WASHINGTON, October 11, 2012 – The U.S. dairy market can no longer depend on predictable market cycles that were the custom from the 1990s through the mid-2000s, Rabobank’s Food and Agribusiness Research and Advisory group said in an industry note published to clients Wednesday.

U.S. milk prices followed mostly predictable cycles in the past, “with highs and lows occurring at almost regular intervals,” Rabobank said. “Many in the industry still see the market through this prism, and plan according to assumptions that a regular pattern of highs and lows can be expected,” said the report, titled “Dysrhythmia: The End of the Old U.S. Dairy Price Cycle.”

Rabobank says the abrupt change in domestic milk market fundamentals comes as the U.S. dairy industry finds itself part of the global market, ending decades of isolation. “The explosion of prices on the world market encouraged the U.S. to begin supplying large volumes of exports to the international market, with no need for government subsidies to do so – quickly bringing the U.S. and international dairy prices into alignment,” the report said.

However, it added that exposure to the world market brings “extreme diversity and volatility – including factors such as income growth in the developing world, dietary shifts, product contamination, shifting regulation and currency strengths in import regions.”

Even before the sharp increases in global demand for U.S. dairy products, the report added, USDA price and income support programs had become less effective in providing a safety net. In particular, the dairy product purchase program became less and less able to provide a price floor for milk as the guaranteed purchase price was reduced and milk production costs increased.

The report also noted that producers continue to face volatile feed prices, making the less-regular dairy price cycles even more difficult to predict. In the past, feed costs for dairy producers were reasonably stable, more or less tracking the costs of producing corn, soybeans and hay. As a result, dairy producer margins tended to be revenue-driven, rising and falling with the milk price they received. “Since 2007, however, feed prices have shifted to a higher trading range and now short-term shifts in the cost of feed do not necessarily track those of milk prices – with revenue and costs moving in the opposite direction at times,” Rabobank points out.
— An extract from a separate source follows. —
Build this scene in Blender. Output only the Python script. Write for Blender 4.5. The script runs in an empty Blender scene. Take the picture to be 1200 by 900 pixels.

With the dairy pricing cycle no longer predictable, the report concludes with recommendations on how U.S. dairy operations can embrace this new challenge including locking in the prices of milk and feed through the use of listed future contracts and/or forward contracts.

The report came one day before USDA’s World Agricultural Supply and Demand Estimates once again trimmed its 2012 milk production forecast to 199.6 billion pounds. It said that slower growth in per-cow production more than offset a slowing decline in cow numbers. USDA expects higher milk prices in late 2012 into 2013, further slowing the rate of decline in cow numbers and helping support higher growth in milk production per cow in 2013. The forecast for 2013 milk production is up only barely from this year at 199.7 billion pounds. The average all-milk price is estimated at $18.50-18.60 per hundredweight this year, $19.00-19.90 next year.